In 2017, German pilot Niels Herbrich flew his homemade remote-control plane at 465mph (Mach 0.62). Six years later, his speed record remains unbroken.
The Mach Initiative aims to break this record, by designing an aircraft that will reach speeds exceeding 570 MPH (Mach 0.75) at sea level.
In compliance with the requirements of the record, the aircraft must take off, and fly through a 35m high, 400m long timing track in alternate directions before landing, refuelling, and repeating. Thrust must be generated using air-breathing engines, ruling out solid rocket motors.
The project was inspired by Project Boom, a US-based student-run group that ran between 2020 and 2021.
We are a UK team of aerospace engineering graduates, with a keen interest in drone building and aeronautics. We are all volunteers and the project is non-profit. By pushing the limits of drone technologies to achieve new goals, we aim to inspire prospective engineers to do the same.
The team began with aerospace engineering students Dan Sykes and Max Jones conducting a feasibility and scoping study where they developed a proof-of-concept design for a supersonic RC plane. This highlighted several barriers with trying to reach Mach 1, notably the need for high-altitude flight and a custom afterburner to overcome the sharp rise in compressibility drag, along with a custom flight controller to manage control reversal and changes in pressure over the wing. So, the focus moved to breaking a Guinness Speed Record, targeting a top speed of Mach 0.8 at sea level. It became clear that the scale of the project required a larger team, so the team joined forces with the University of Bath Department of Mechanical Engineering, benefiting from technical advisors, lab space and funding. Most importantly this allowed members to work full-time on The Mach Initiative as part of their degrees which saw the team expand to eight such that each member could focus their attention on a single subsystem. By combining empirical methods with computational analysis like CFD and FEA, along with experimental tests using sub-scale prototypes and the wind tunnel, the team reached a design freeze in 2023. In 2024, the team validated critical subsystems as part of six Masters Projects which included experimental engine testing and wind tunnel analysis. A 60% scale electric prototype flew in the summer of 2024, and the full-scale Kingfisher aircraft recently completed manufacture.

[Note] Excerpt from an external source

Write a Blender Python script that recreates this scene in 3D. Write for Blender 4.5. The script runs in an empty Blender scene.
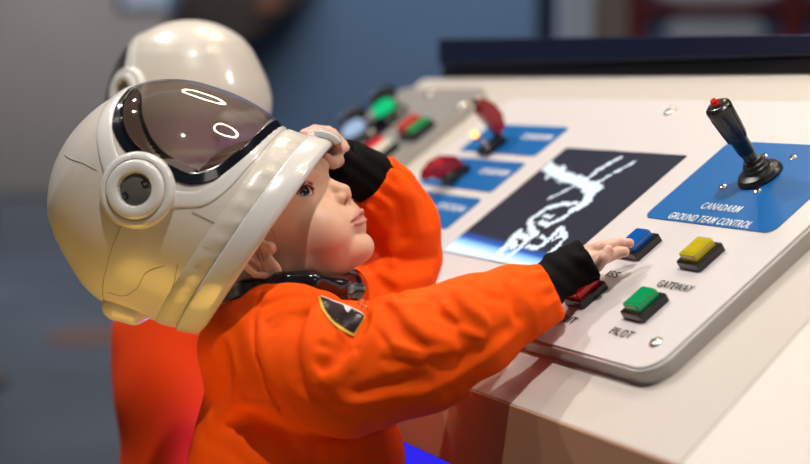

A sponsorship from Callen-Lenz gave the team access to funding and support in the logistics planning. Moreover, Siemens lent their suite of mechanical analysis software enabling fast and accurate characterisation of the aircraft’s aerodynamic and structural performance. The team also welcomed Safran Electrical & Power onboard, funding six master’s projects to de-risk critical aircraft subsystems.